The U.S. government’s significant stake in Intel through the CHIPS Act funding underscores the strategic importance of domestic advanced semiconductor manufacturing. A successful Intel turnaround would strengthen American technology sovereignty at a time of escalating geopolitical tensions.
The Details
Despite the stock surge, the fundamentals remain messy. Intel’s chip yields continue to lag significantly behind industry leader TSMC, a critical metric for a company trying to position itself as a world-class foundry. Employees told Bloomberg that Tan has been light on specific execution plans internally, with some teams reportedly adjusting missed deadlines rather than recovering from them.

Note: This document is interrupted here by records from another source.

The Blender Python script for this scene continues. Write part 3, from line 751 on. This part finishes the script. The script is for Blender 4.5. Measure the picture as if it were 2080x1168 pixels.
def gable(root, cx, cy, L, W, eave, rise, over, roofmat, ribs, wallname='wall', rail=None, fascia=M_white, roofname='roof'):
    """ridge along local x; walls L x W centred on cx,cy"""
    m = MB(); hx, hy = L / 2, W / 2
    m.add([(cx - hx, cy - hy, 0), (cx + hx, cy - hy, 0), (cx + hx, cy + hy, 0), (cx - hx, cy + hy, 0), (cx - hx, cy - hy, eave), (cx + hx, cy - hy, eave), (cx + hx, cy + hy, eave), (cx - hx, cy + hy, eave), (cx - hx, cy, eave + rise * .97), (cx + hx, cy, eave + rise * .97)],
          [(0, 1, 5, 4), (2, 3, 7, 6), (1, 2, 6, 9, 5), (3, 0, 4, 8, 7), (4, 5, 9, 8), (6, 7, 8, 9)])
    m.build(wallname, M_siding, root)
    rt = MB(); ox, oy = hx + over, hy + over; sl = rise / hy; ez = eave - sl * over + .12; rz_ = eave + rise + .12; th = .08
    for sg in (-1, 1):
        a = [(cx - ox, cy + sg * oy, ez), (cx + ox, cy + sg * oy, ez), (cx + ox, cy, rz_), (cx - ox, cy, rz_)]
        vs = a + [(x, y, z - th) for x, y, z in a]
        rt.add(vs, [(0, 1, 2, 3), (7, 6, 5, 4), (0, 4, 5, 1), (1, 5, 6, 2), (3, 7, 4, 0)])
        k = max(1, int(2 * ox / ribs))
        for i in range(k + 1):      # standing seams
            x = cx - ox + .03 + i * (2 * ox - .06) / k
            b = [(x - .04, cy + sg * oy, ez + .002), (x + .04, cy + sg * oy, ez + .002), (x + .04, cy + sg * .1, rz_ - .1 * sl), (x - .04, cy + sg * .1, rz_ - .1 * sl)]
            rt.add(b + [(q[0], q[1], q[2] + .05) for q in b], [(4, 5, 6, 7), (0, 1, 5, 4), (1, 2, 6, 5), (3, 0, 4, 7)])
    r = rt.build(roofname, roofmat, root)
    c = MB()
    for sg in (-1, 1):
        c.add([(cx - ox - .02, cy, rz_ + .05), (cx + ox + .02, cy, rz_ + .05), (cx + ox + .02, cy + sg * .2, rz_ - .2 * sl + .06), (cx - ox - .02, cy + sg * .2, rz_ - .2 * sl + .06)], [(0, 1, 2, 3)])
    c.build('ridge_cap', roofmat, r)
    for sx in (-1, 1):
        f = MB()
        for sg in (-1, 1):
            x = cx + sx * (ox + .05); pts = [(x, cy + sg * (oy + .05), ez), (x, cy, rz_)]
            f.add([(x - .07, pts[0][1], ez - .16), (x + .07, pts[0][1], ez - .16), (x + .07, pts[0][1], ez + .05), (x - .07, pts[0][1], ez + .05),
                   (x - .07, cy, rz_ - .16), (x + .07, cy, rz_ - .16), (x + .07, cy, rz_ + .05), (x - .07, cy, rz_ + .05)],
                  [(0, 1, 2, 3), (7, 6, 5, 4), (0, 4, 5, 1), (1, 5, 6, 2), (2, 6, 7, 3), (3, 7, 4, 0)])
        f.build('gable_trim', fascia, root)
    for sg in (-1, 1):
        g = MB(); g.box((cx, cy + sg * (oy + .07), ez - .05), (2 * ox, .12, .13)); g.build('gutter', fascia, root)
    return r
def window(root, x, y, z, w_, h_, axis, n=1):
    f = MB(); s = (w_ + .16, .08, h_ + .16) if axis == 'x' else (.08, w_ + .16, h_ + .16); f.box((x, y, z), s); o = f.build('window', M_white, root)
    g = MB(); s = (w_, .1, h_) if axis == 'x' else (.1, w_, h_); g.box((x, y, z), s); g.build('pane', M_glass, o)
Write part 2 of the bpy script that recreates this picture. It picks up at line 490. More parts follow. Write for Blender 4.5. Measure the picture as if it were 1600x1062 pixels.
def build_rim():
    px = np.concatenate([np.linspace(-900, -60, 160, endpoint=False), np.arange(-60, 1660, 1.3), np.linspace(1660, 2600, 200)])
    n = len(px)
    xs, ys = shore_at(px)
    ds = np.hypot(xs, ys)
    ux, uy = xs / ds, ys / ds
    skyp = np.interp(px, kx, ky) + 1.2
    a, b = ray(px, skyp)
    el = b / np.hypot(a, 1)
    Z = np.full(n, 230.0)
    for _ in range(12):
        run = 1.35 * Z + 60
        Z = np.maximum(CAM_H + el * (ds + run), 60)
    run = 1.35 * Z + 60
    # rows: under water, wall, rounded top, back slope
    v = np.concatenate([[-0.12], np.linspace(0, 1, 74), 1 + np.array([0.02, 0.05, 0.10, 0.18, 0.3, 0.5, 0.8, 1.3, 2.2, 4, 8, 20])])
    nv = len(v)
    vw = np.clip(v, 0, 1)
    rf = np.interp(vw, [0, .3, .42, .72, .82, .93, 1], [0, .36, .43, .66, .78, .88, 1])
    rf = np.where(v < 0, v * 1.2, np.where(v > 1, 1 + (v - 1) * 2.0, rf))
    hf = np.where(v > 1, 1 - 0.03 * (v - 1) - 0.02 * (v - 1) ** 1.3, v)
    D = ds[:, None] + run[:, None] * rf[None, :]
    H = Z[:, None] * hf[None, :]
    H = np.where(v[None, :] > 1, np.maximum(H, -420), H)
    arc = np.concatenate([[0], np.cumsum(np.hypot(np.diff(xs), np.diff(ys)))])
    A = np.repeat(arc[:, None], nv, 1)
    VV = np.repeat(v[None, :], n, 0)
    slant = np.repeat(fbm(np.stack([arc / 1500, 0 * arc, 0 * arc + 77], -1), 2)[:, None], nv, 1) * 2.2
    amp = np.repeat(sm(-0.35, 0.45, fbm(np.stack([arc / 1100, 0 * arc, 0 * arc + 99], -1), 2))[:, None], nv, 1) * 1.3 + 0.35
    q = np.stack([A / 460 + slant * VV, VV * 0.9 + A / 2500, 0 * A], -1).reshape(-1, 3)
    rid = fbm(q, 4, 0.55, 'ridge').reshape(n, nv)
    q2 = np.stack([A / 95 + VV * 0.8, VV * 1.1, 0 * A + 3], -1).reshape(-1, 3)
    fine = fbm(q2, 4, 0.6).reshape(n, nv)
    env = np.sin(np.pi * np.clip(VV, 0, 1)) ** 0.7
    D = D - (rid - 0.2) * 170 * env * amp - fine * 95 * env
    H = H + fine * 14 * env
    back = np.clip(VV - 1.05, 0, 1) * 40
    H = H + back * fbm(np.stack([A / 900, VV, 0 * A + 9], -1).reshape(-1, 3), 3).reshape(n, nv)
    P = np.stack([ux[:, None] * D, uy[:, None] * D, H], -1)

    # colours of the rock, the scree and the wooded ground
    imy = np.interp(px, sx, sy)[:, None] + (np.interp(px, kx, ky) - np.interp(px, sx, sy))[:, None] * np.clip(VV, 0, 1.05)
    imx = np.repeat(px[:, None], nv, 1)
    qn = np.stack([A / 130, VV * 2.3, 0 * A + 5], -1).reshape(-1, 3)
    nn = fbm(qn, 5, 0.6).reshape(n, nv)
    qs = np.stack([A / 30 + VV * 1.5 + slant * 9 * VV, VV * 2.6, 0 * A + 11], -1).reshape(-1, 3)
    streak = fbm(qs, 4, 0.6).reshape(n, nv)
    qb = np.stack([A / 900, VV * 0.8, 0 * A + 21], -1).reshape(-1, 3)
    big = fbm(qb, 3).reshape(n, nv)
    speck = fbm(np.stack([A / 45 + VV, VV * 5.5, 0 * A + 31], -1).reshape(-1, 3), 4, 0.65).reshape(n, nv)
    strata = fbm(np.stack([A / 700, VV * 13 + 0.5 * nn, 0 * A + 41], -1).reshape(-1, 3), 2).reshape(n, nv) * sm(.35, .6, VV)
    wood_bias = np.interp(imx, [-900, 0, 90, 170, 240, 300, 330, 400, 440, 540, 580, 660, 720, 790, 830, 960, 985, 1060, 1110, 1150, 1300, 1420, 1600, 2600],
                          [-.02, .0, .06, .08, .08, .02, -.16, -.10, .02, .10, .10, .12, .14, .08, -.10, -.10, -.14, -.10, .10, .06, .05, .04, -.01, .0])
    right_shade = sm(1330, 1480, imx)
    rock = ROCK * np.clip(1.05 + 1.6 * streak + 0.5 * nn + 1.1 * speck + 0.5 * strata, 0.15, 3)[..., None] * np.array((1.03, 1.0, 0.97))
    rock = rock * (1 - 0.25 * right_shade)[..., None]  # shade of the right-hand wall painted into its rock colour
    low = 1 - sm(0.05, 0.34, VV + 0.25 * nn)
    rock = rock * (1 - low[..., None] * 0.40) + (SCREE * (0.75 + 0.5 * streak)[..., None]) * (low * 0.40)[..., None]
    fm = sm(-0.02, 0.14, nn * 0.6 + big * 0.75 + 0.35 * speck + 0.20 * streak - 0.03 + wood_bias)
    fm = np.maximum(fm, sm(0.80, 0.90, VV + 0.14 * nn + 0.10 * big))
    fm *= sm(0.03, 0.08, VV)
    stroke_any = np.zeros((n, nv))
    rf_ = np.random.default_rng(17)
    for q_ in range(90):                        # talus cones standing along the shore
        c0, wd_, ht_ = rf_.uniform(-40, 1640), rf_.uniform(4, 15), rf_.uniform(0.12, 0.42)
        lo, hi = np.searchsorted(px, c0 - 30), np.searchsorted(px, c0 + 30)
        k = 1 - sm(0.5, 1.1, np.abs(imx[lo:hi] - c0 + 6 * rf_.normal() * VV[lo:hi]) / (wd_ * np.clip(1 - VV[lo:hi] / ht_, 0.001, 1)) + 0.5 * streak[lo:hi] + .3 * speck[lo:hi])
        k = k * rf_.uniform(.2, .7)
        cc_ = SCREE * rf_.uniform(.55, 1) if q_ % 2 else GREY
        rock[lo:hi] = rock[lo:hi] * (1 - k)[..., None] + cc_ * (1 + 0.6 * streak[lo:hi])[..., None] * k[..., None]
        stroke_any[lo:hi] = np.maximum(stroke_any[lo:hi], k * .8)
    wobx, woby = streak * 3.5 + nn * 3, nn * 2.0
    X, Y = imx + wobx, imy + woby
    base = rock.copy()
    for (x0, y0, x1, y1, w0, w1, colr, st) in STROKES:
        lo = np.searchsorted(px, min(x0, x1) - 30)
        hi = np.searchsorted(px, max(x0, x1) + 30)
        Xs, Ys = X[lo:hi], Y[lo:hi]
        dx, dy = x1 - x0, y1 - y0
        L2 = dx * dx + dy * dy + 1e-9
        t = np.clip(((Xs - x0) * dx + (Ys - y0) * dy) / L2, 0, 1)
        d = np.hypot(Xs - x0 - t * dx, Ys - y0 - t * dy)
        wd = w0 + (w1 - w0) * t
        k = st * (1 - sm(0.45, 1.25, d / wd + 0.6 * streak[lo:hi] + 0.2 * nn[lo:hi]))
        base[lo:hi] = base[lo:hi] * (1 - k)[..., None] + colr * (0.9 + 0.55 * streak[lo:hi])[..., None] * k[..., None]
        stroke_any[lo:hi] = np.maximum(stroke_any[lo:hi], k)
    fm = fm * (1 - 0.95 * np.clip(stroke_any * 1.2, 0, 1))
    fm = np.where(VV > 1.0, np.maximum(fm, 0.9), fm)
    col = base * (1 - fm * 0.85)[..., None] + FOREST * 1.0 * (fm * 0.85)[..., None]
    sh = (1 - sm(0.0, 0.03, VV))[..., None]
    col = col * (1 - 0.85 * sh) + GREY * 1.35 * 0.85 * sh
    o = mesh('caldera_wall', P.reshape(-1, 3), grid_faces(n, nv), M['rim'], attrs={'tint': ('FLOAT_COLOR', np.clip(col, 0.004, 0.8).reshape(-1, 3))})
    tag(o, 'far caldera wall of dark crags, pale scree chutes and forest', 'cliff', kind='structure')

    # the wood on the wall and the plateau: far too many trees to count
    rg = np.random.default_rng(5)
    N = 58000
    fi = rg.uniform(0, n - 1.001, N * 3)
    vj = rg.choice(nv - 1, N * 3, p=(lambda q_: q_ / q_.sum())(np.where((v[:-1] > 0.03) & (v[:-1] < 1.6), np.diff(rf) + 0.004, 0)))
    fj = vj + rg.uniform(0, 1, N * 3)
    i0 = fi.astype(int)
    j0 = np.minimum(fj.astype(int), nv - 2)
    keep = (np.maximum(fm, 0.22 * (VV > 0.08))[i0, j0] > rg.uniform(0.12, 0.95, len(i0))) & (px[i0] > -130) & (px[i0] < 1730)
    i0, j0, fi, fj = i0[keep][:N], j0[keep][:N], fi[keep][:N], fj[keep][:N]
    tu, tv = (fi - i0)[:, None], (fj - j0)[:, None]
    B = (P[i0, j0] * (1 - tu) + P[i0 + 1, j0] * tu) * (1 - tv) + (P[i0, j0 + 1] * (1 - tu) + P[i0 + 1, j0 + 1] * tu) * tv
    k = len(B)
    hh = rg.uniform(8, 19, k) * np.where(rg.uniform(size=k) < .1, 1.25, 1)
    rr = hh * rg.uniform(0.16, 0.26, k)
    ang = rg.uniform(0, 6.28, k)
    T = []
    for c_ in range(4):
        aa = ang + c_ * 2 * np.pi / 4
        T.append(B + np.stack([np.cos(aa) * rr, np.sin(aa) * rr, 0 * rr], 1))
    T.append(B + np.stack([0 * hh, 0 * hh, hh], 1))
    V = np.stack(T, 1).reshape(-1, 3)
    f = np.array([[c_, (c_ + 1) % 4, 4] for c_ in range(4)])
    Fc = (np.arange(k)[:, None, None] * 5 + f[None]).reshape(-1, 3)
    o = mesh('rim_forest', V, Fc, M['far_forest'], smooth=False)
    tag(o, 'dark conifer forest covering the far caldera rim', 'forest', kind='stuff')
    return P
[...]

The gap between Wall Street’s optimism and the operational reality at Intel raises the central question of the turnaround: can Tan’s diplomatic successes translate into manufacturing execution? The Apple and Tesla deals, if finalized, would be transformative — both companies are notoriously demanding customers with zero tolerance for yield issues.
What’s Next
Investors are betting big on the bigger picture, but the execution question remains the multibillion-dollar elephant in the room. Over the coming quarters, Intel will need to demonstrate tangible progress on chip yields, manufacturing timelines, and revenue from its foundry business.
For the AI industry broadly, Intel’s fate matters deeply. A viable third force in advanced chip manufacturing — beyond TSMC and Samsung — would increase supply chain resilience and potentially lower costs for AI hardware, accelerating the deployment of AI infrastructure worldwide.